Cependant, la capacité de leadership de la France reste étroitement liée à la force de son économie. Si Emmanuel Macron a incontestablement réussi à améliorer l’image du pays auprès des décideurs économiques mondiaux, nombreux sont ceux qui demandent encore à voir. S’ils donnent quitus au président sur le nombre et le rythme des réformes engagées pour rendre attractivité et compétitivité à l’économie française, ils s’interrogent encore sur le manque de réformes structurelles pour consolider les finances publiques : la baisse des déficits n’est due qu’au surplus de croissance. Si le président Macron s’est engagé à lancer ces réformes de fonds à compter de l’été, les économistes s’inquiètent de l’impact possible d’une guerre commerciale américano-européenne ou d’un retournement de cycle économique qui viendrait faire dérailler la mise en œuvre de celles-ci.
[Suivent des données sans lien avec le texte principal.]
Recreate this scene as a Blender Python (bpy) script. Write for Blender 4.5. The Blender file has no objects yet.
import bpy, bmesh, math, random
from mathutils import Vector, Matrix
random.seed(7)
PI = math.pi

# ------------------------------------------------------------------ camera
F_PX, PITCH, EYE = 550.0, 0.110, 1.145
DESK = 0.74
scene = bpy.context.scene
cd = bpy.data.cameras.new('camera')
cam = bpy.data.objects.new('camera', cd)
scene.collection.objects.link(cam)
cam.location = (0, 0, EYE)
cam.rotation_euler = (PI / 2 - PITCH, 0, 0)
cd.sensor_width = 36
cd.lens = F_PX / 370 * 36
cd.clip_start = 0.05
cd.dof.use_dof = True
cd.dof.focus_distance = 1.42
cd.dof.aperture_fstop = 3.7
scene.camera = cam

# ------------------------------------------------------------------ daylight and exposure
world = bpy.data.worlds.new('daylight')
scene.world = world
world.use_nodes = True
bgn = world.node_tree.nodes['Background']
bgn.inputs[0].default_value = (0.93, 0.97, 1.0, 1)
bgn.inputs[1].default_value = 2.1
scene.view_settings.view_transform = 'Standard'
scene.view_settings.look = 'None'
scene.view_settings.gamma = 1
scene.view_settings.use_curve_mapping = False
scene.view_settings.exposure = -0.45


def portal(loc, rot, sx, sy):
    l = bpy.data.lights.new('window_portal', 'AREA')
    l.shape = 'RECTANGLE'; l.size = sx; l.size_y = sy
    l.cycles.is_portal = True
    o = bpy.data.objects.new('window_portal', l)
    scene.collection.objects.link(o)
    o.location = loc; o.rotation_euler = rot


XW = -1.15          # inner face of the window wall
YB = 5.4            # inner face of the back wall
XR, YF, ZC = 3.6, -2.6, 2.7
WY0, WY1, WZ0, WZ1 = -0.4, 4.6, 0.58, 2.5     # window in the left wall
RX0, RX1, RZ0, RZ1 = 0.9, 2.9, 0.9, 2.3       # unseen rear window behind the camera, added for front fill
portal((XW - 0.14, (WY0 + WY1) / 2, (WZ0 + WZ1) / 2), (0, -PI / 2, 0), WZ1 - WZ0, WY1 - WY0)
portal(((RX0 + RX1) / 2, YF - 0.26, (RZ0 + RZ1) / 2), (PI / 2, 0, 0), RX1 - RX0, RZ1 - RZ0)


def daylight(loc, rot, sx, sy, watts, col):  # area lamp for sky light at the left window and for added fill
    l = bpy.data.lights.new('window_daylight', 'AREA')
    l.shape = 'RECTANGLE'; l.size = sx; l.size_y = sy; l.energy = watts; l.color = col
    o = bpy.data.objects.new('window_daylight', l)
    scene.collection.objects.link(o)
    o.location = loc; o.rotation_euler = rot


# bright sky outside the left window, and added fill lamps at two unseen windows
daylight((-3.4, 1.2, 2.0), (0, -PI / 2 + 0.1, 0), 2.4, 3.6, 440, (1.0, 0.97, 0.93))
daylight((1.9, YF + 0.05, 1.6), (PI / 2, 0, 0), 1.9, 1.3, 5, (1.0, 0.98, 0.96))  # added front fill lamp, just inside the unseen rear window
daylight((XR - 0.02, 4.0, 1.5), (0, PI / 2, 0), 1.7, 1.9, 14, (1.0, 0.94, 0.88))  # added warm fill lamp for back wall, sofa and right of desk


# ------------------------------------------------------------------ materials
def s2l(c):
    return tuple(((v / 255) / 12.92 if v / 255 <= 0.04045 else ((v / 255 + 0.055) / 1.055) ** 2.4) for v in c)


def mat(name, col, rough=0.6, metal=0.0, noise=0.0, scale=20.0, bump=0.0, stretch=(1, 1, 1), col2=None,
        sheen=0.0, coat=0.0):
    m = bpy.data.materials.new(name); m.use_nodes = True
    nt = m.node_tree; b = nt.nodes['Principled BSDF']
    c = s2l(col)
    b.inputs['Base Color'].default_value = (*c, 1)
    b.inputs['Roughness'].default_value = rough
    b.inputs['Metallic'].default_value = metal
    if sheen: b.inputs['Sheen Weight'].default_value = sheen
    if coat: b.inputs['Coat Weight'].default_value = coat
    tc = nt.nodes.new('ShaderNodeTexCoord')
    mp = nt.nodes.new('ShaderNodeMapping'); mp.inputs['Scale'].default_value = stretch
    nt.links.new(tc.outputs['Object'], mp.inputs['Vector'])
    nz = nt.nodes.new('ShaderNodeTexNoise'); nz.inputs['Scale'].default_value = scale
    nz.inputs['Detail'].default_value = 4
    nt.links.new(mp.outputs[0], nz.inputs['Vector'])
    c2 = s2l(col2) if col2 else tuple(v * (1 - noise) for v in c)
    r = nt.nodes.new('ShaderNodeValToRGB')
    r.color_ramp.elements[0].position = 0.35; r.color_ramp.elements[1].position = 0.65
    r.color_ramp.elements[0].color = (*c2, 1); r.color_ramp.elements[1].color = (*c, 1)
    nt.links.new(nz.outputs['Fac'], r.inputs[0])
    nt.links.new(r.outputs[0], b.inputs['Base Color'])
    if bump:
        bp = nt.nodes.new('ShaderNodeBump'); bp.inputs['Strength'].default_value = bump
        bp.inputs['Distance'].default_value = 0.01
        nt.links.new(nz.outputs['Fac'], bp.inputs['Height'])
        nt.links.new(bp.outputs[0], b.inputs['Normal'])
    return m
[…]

Vu de l’étranger, la perception d’un retour de la France est indéniable et la mise en œuvre du programme de réformes d’Emmanuel Macron continue à susciter intérêt et attentes. Il n’en reste pas moins que le côté lyrique, virevoltant, pressé du Président français désarçonne et que la France est attendue sur ses résultats économiques et politiques, la crédibilité de sa parole et non sur ses promesses.